OLG Düsseldorf, Beschluss vom 07.01.2010 – Verg 61/09 – OLG Düsseldorf, Beschluss vom 23.03.2010 – Verg 61/09 – veröffentlicht in IBR 2010, 585
Entscheidung
Eine Vergabestelle schreibt Bauleistungen aus. Um weitestmögliche Kostenersparnis zu erzielen, lässt sie Nebenangebote nicht nur zu; sondern fordert ausdrücklich zur Einreichung kostensparender Nebenangebote auf. Mindestbedingungen für Nebenangebote sind nicht vorgesehen. Als Zuschlagskriterium ist konsequenterweise allein der günstigste Preis vorgesehen. Einige als „Nebenangebote“ gekennzeichnete Angebote einer Bieterin, mit der sie andere Fabrikate anbietet, werden ausgeschlossen. Hiergegen wendet sich die Bieterin und leitet ein Nachprüfungsverfahren ein.
Letztendlich bekommt die Bieterin Recht.
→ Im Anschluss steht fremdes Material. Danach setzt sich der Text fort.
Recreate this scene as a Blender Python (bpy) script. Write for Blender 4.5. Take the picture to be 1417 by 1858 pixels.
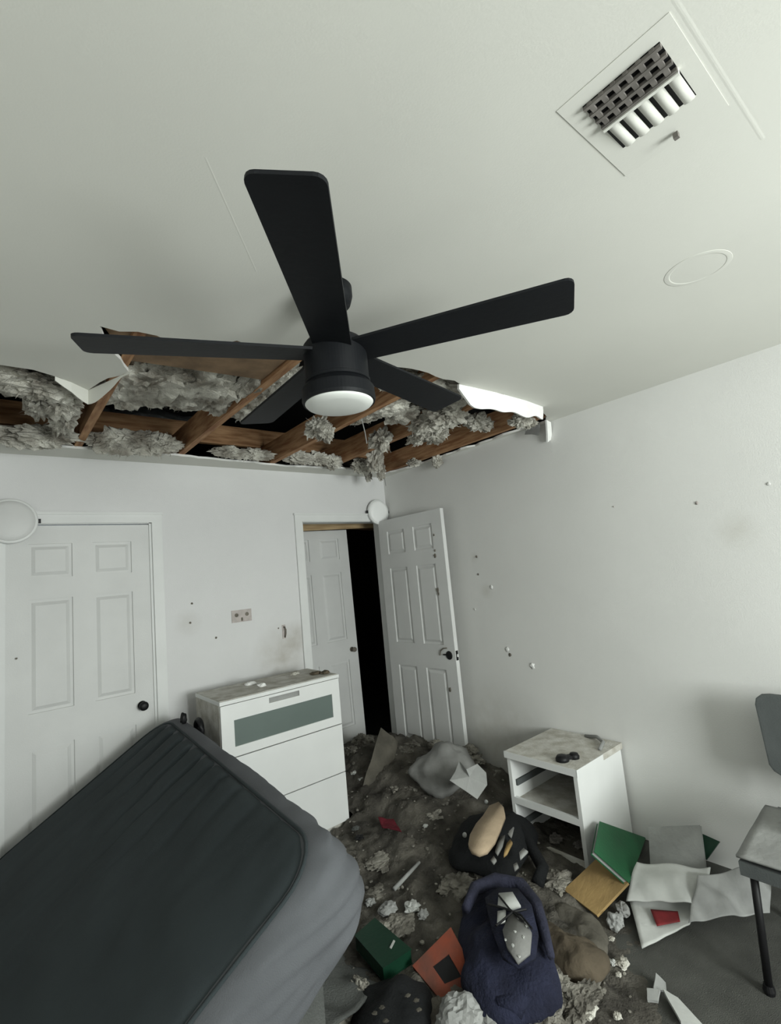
import bpy, bmesh, math, random
from mathutils import Vector, Matrix, noise
from mathutils.geometry import tessellate_polygon

for o in list(bpy.data.objects):
    bpy.data.objects.remove(o)
scene = bpy.context.scene
C = scene.collection
random.seed(7)
PI = math.pi

# ------------------------------------------------------------------ camera
IMG_W, IMG_H = 1417, 1858
F_PX = 891.1
PITCH, ROLL, YAW = 0.1240, -0.0940, 0.6930
CAM = Vector((-2.797, -3.427, 1.569))
fwd = Vector((math.sin(YAW)*math.cos(PITCH), math.cos(YAW)*math.cos(PITCH), math.sin(PITCH)))
r0 = Vector((math.cos(YAW), -math.sin(YAW), 0)); u0 = r0.cross(fwd)
right = r0*math.cos(ROLL) + u0*math.sin(ROLL)
up = -r0*math.sin(ROLL) + u0*math.cos(ROLL)
cd = bpy.data.cameras.new('camera'); cam = bpy.data.objects.new('camera', cd); C.objects.link(cam)
cd.sensor_fit = 'VERTICAL'; cd.sensor_height = 24.0; cd.lens = 24.0*F_PX/IMG_H
cd.clip_start = 0.02
M = Matrix((right, up, -fwd)).transposed().to_4x4(); M.translation = CAM
cam.matrix_world = M
scene.camera = cam

# ------------------------------------------------------------------ world, daylight, exposure
world = bpy.data.worlds.new('world'); scene.world = world; world.use_nodes = True
bg = world.node_tree.nodes['Background']; bg.inputs[0].default_value = (0.80, 0.88, 0.92, 1); bg.inputs[1].default_value = 1.0
scene.view_settings.view_transform = 'Standard'; scene.view_settings.look = 'None'
scene.view_settings.exposure = 0.0; scene.view_settings.gamma = 1.0
scene.view_settings.use_curve_mapping = False
H = 2.44                       # ceiling height
XL, YF = -3.45, -5.60          # left wall, wall behind the camera
WX0, WX1, WZ0, WZ1 = -2.20, -0.85, 0.85, 2.05   # window behind the camera
ld = bpy.data.lights.new('window_daylight', 'AREA'); ld.shape = 'RECTANGLE'
ld.size = WX1-WX0-0.1; ld.size_y = WZ1-WZ0-0.1; ld.energy = 136; ld.color = (0.95, 1.0, 0.965)
lo = bpy.data.objects.new('window_daylight', ld); C.objects.link(lo)
lo.location = ((WX0+WX1)/2, YF-0.02, (WZ0+WZ1)/2); lo.rotation_euler = (PI/2, 0, 0)

# ------------------------------------------------------------------ helpers
def ray(u, v):
    return fwd + right*((u-IMG_W/2)/F_PX) + up*((IMG_H/2-v)/F_PX)
def atz(u, v, z):
    d = ray(u, v); return CAM + d*((z-CAM.z)/d.z)
def aty(u, v, y):
    d = ray(u, v); return CAM + d*((y-CAM.y)/d.y)
def atx(u, v, x):
    d = ray(u, v); return CAM + d*((x-CAM.x)/d.x)

def mat(name, col, rough=0.7, var=0.0, scale=8.0, bump=0.0, bscale=None, col2=None, metal=0.0, spec=0.3, detail=6.0, stretch=None, sss=0.0):
    m = bpy.data.materials.new(name); m.use_nodes = True
    nt = m.node_tree; b = nt.nodes['Principled BSDF']
    b.inputs['Base Color'].default_value = (*col, 1); b.inputs['Roughness'].default_value = rough
    b.inputs['Metallic'].default_value = metal; b.inputs['Specular IOR Level'].default_value = spec
    tc = nt.nodes.new('ShaderNodeTexCoord'); src = tc.outputs['Object']
    if stretch:
        mp = nt.nodes.new('ShaderNodeMapping'); mp.inputs['Scale'].default_value = stretch
        nt.links.new(src, mp.inputs['Vector']); src = mp.outputs['Vector']
    if var > 0 or col2:
        n = nt.nodes.new('ShaderNodeTexNoise'); n.inputs['Scale'].default_value = scale; n.inputs['Detail'].default_value = detail
        nt.links.new(src, n.inputs['Vector'])
        r = nt.nodes.new('ShaderNodeValToRGB')
        c2 = col2 if col2 else tuple(max(0, c*(1-var)) for c in col)
        r.color_ramp.elements[0].position = 0.35; r.color_ramp.elements[0].color = (*c2, 1)
        r.color_ramp.elements[1].position = 0.65; r.color_ramp.elements[1].color = (*col, 1)
        nt.links.new(n.outputs['Fac'], r.inputs['Fac']); nt.links.new(r.outputs['Color'], b.inputs['Base Color'])
    if bump > 0:
        n2 = nt.nodes.new('ShaderNodeTexNoise'); n2.inputs['Scale'].default_value = bscale or scale*4; n2.inputs['Detail'].default_value = 4
        nt.links.new(src, n2.inputs['Vector'])
        bp = nt.nodes.new('ShaderNodeBump'); bp.inputs['Strength'].default_value = bump; bp.inputs['Distance'].default_value = 0.01
        nt.links.new(n2.outputs['Fac'], bp.inputs['Height']); nt.links.new(bp.outputs['Normal'], b.inputs['Normal'])
    return m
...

Allerdings beruht der Erfolg allein darauf, dass das Gericht die „Nebenangebote“ nicht als Nebenangebote einstuft, sondern als Abweichung von den vorgesehenen technischen Spezifikationen. Das OLG Düsseldorf macht aber in beiden Entscheidungen ausdrücklich deutlich, dass echte Varianten, also Nebenangebote, nicht gewertet werden dürften. Nach dem Wortlaut von Art. 24 Abs. 1 Richtlinie 2004/18/EG dürfen Nebenangebote nur bei Aufträgen berücksichtigt werden, die nach dem Kriterium des wirtschaftlich günstigsten Angebots vergeben werden. Da hier ausschließlich der Preis Zuschlagskriterium war, wären Nebenangebote nicht zu werten.
Praxishinweis
Bereits im Jahr 2003 hatte der EuGH (IBR 2003, 683) eine wegweisende Entscheidung zu Nebenangeboten erlassen, als er den Wortlaut der Vergaberichtlinien streng auslegte und die Wertung von Nebenangeboten nur bei vorheriger Festlegung von Mindestanforderungen gestattete. Nunmehr wird die explizite Anwendung der Richtlinien vom OLG Düsseldorf weitergeführt. Es legt die EG-Richtlinien allein aufgrund des Wortlauts dahin aus, dass die öffentlichen Auftraggeber Nebenangebote nur bei Aufträgen berücksichtigen dürfen, die nach dem Kriterium des wirtschaftlich günstigsten Angebots vergeben werden. Dies ist gerade nicht der günstigste Preis! Wie die VK Schleswig-Holstein (Beschluss vom 08.10.2010, VK-SH 13/10) in einer weiteren Entscheidung hierzu erläutert, hat das Deutsche Recht die Vergabekoordinierungsrichtlinie in Bezug auf die Nebenangebote nicht einheitlich umgesetzt. Daher ist die Richtlinie unmittelbar anzuwenden, was dazu führt, dass dem Wortlaut entscheidende Bedeutung zukommt. Allerdings ist die Rechtsprechung zu diesem Problem noch nicht einheitlich. So vertritt das OLG Koblenz (IBR 2010, 584) offensichtlich eine andere Auffassung und hat jüngst – wie viele vor ihm – die Wertung von Nebenangeboten unbeanstandet gelassen, obwohl der Preis das einzige Zuschlagskriterium war.
Hinweis für Auftraggeber:
Um eine sichere Ausschreibung zu erreichen, sollte darauf geachtet werden, dass bei der Zulassung von Nebenangeboten sowohl Mindestbedingungen, als auch weitere Zuschlagskriterien neben dem günstigsten Preis angegeben werden. In der Wertung der Zuschlagskriterien kann wiederum der Preis den eindeutigen Vorrang übernehmen.
Hinweis für Bieter:
Soweit in Ausschreibungen Nebenangebote zugelassen sind, sollte unverzüglich geprüft werden, ob für diese Mindestbedingungen und welche Zuschlagskriterien vorgesehen sind. Entsprechen diese nicht den Vorgaben der EG-Richtlinie nach der Auslegung des OLG Düsseldorf, sollte vorsorglich eine entsprechende Rüge erhoben werden (vgl. hierzu OLG Celle, IBR 2010, 227). Ein späteres Berufen auf die Unzulässigkeit der Wertung von Nebenangeboten ist nach der Neufassung des GWB nicht mehr möglich. Derartige Ausschreibungsfehler wären immer bereits in der Ausschreibung erkennbar, so dass die Rüge nur bis zum Ablauf der Angebotsfrist erhoben werden könnte.